One of the most rewarding experiences for her was being given the opportunity to intern at the World YWCA. Within the Y, she works for the YW4A program that provides and empowers young women in Kenya, Egypt, South Sudan, and Palestine to use and amplify their voices to fight against discriminatory functions and improve policy for women within their countries and governments. This program greatly contributes to the scope of her major and minor because it exemplifies the effectiveness of NGOs and forms of international intervention, and brings light to the fact that women in countries of conflict and discrimination lack access to full human rights. She is currently researching how advocates for women’s rights in Egypt use the Egyptian court system and laws to advance women’s rights. She hopes to continue her work in the women’s rights sphere worldwide and aspire to pursue law within the international human rights sector in the coming years.

Read her interview.

As a young woman, what drives you? What is it that you are passionate about?

My older brother has influenced my character since I was very young. He made sure my parents involved me in all kinds of activities growing up. I have played nearly every major sport because my family never wanted my gender to keep me from pursuing my potential passions. I never saw gender as a form of discrimination growing up, that ended when I was about 12. I went through a puberty talk in school, and my female teachers were teaching us self defense while the boys didn’t need to go through that training. As grateful as I was for this training, I was upset and confused as to why I needed it. The more life experience I had, the more I realized the world does not treat women/girls and men/boys the same, and I wanted to change that.’ to say The more life experience I had, the more I realized the world does not treat all people the same, and I wanted to change that. I am passionate about helping young women find their voices through exploring their interests regardless of society’s input. I found mine after years of being scared to express my feelings, and I do not want other girls to go through that or doubt themselves in any regard because of their gender.

What made you realize you were a feminist? 

I deserve the same opportunities and life experiences as a man, whether in school or a professional setting. I realized I was a feminist at a young age when boys would not let me play soccer with them during recess. Their only reasoning for not letting me or my girlfriends join their teams was because we would ‘kick like girls.’ I never understood why that was a bad thing, but I thought about it a lot and it made me upset. Small instances like this one kept adding up, teaching me that I was not as good as a boy at sports or even school. I eventually decided that I would not conform to society’s judgemental and stereotypical views of a girl. Starting in sixth grade, I completely stopped letting my gender hold me back from doing what I wanted to do in school.

Do you have a role model? If yes, can you share more on why this person inspires you?

My mother is my role model. Sure, there are activists and social justice warriors who I look up to, but my mom is who I aspire to be. She has overcome a multitude of obstacles to achieve what she has today. Her independence has inspired me from a young age; she immigrated to the US from India without knowing any English to go to dental school. She somehow still managed to end school at the top of her class and now runs her own dental practice. I was taught, both directly and indirectly, to never give up on my dreams, and I will always be strong because of her influence and constant support.

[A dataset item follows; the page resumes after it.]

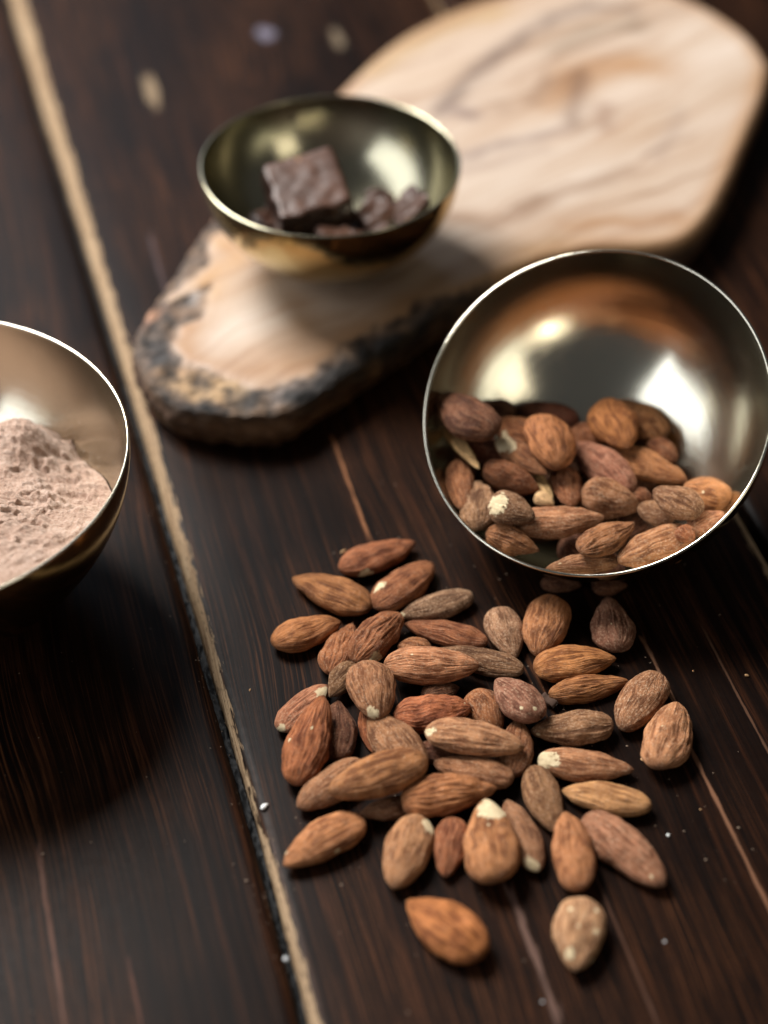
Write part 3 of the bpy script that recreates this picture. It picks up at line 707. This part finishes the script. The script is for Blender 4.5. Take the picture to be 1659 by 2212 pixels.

What is the one thing you want to change in the world around for women?

It’s simple, I want women to be looked at as human beings and equal to men. All women should be able to voice their opinions and be given equal opportunities because they deserve to be respected and heard. Ultimately, women deserve the same respect as their male counterparts because they are just as intelligent and strong.

Can you share with us your favourite movie, podcast or YouTube channel you follow that you would suggest to other young women?

I think young women should watch the movie Hidden Figures because it explores the life of a woman who had many odds stacked against her, but she proved herself and gained the respect of the world by doing so. I won’t ruin too much of the movie, but it was one of the most inspirational films I have ever seen. I also recommend listening to the podcast I weigh that is hosted by Jameela Jamil. This podcast discusses a plethora of topics, but it mostly focuses on body image, and I think that is really important because it is unfortunately something a lot of young women and girls struggle with. There is an unattainable standard for what the media dictates as the ‘perfect body’ and it puts a lot of young women and girls down, myself included. However, this podcast has taught me how to outgrow that mindset, and I think it can truly help change how young women and girls view themselves and teach them how to value who they are both physically and mentally.